The problem →
Leaving out the pictures, retype all the material exactly.

Collected material →
■ ■ ■ ■ ■ ■ ■

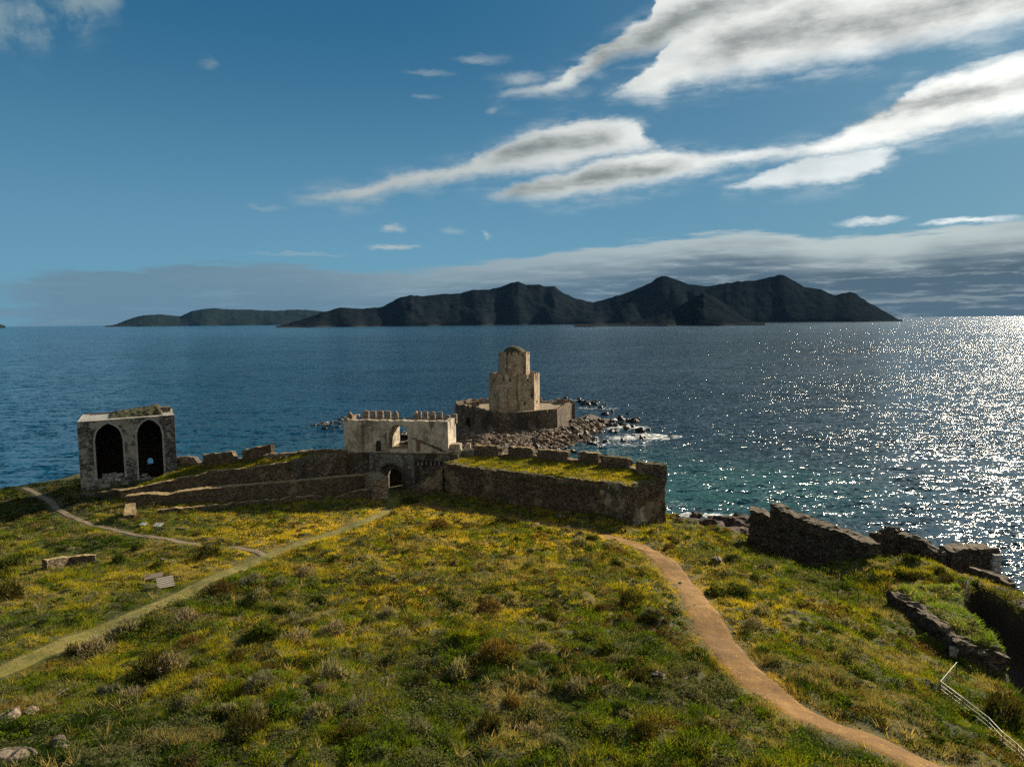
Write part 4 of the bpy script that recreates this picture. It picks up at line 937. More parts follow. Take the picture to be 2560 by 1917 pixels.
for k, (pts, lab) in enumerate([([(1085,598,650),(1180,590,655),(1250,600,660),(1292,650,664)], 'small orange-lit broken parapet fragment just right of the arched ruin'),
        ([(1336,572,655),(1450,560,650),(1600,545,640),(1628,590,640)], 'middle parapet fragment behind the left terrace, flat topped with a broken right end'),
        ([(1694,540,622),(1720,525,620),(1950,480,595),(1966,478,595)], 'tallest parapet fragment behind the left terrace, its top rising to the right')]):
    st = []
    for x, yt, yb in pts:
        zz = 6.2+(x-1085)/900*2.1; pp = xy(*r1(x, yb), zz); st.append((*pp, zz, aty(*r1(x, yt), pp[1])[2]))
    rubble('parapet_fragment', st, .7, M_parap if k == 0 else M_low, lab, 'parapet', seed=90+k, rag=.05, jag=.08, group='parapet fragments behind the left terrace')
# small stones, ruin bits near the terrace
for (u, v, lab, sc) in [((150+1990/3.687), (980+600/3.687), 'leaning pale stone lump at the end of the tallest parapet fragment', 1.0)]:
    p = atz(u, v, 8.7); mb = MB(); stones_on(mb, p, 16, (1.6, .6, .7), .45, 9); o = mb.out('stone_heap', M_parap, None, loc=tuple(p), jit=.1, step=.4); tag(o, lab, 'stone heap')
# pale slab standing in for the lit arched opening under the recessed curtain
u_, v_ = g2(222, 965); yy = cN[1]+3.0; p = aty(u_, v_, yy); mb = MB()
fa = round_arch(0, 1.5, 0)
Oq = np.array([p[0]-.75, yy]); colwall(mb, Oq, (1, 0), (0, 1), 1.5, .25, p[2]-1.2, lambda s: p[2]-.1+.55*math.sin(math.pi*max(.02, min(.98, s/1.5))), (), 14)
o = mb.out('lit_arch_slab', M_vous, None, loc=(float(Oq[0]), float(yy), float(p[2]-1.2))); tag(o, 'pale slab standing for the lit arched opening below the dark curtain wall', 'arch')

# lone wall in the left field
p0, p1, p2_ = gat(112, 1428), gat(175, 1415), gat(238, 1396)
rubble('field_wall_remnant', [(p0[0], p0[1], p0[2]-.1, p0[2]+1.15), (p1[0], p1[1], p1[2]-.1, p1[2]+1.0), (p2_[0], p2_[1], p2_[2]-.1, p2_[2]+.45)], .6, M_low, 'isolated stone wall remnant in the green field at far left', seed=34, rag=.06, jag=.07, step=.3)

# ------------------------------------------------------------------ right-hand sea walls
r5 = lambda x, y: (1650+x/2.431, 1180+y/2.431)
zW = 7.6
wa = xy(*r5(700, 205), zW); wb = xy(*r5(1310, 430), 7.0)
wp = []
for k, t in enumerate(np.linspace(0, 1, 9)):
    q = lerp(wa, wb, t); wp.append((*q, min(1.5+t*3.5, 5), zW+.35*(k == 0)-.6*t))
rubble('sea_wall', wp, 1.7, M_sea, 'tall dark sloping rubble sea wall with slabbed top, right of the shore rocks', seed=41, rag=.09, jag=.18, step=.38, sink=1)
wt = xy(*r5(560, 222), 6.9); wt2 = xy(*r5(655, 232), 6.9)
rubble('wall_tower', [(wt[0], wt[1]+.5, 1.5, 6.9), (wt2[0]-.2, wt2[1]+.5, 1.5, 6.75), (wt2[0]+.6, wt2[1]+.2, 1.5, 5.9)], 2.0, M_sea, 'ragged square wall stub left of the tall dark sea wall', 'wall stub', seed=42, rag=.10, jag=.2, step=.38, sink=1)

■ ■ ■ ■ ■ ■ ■

Exercise solution →
Write part 4 of the bpy script that recreates this picture. It picks up at line 937. More parts follow. Take the picture to be 2560 by 1917 pixels.
for k, (pts, lab) in enumerate([([(1085,598,650),(1180,590,655),(1250,600,660),(1292,650,664)], 'small orange-lit broken parapet fragment just right of the arched ruin'),
        ([(1336,572,655),(1450,560,650),(1600,545,640),(1628,590,640)], 'middle parapet fragment behind the left terrace, flat topped with a broken right end'),
        ([(1694,540,622),(1720,525,620),(1950,480,595),(1966,478,595)], 'tallest parapet fragment behind the left terrace, its top rising to the right')]):
    st = []
    for x, yt, yb in pts:
        zz = 6.2+(x-1085)/900*2.1; pp = xy(*r1(x, yb), zz); st.append((*pp, zz, aty(*r1(x, yt), pp[1])[2]))
    rubble('parapet_fragment', st, .7, M_parap if k == 0 else M_low, lab, 'parapet', seed=90+k, rag=.05, jag=.08, group='parapet fragments behind the left terrace')
# small stones, ruin bits near the terrace
for (u, v, lab, sc) in [((150+1990/3.687), (980+600/3.687), 'leaning pale stone lump at the end of the tallest parapet fragment', 1.0)]:
    p = atz(u, v, 8.7); mb = MB(); stones_on(mb, p, 16, (1.6, .6, .7), .45, 9); o = mb.out('stone_heap', M_parap, None, loc=tuple(p), jit=.1, step=.4); tag(o, lab, 'stone heap')
# pale slab standing in for the lit arched opening under the recessed curtain
u_, v_ = g2(222, 965); yy = cN[1]+3.0; p = aty(u_, v_, yy); mb = MB()
fa = round_arch(0, 1.5, 0)
Oq = np.array([p[0]-.75, yy]); colwall(mb, Oq, (1, 0), (0, 1), 1.5, .25, p[2]-1.2, lambda s: p[2]-.1+.55*math.sin(math.pi*max(.02, min(.98, s/1.5))), (), 14)
o = mb.out('lit_arch_slab', M_vous, None, loc=(float(Oq[0]), float(yy), float(p[2]-1.2))); tag(o, 'pale slab standing for the lit arched opening below the dark curtain wall', 'arch')

# lone wall in the left field
p0, p1, p2_ = gat(112, 1428), gat(175, 1415), gat(238, 1396)
rubble('field_wall_remnant', [(p0[0], p0[1], p0[2]-.1, p0[2]+1.15), (p1[0], p1[1], p1[2]-.1, p1[2]+1.0), (p2_[0], p2_[1], p2_[2]-.1, p2_[2]+.45)], .6, M_low, 'isolated stone wall remnant in the green field at far left', seed=34, rag=.06, jag=.07, step=.3)

# ------------------------------------------------------------------ right-hand sea walls
r5 = lambda x, y: (1650+x/2.431, 1180+y/2.431)
zW = 7.6
wa = xy(*r5(700, 205), zW); wb = xy(*r5(1310, 430), 7.0)
wp = []
for k, t in enumerate(np.linspace(0, 1, 9)):
    q = lerp(wa, wb, t); wp.append((*q, min(1.5+t*3.5, 5), zW+.35*(k == 0)-.6*t))
rubble('sea_wall', wp, 1.7, M_sea, 'tall dark sloping rubble sea wall with slabbed top, right of the shore rocks', seed=41, rag=.09, jag=.18, step=.38, sink=1)
wt = xy(*r5(560, 222), 6.9); wt2 = xy(*r5(655, 232), 6.9)
rubble('wall_tower', [(wt[0], wt[1]+.5, 1.5, 6.9), (wt2[0]-.2, wt2[1]+.5, 1.5, 6.75), (wt2[0]+.6, wt2[1]+.2, 1.5, 5.9)], 2.0, M_sea, 'ragged square wall stub left of the tall dark sea wall', 'wall stub', seed=42, rag=.10, jag=.2, step=.38, sink=1)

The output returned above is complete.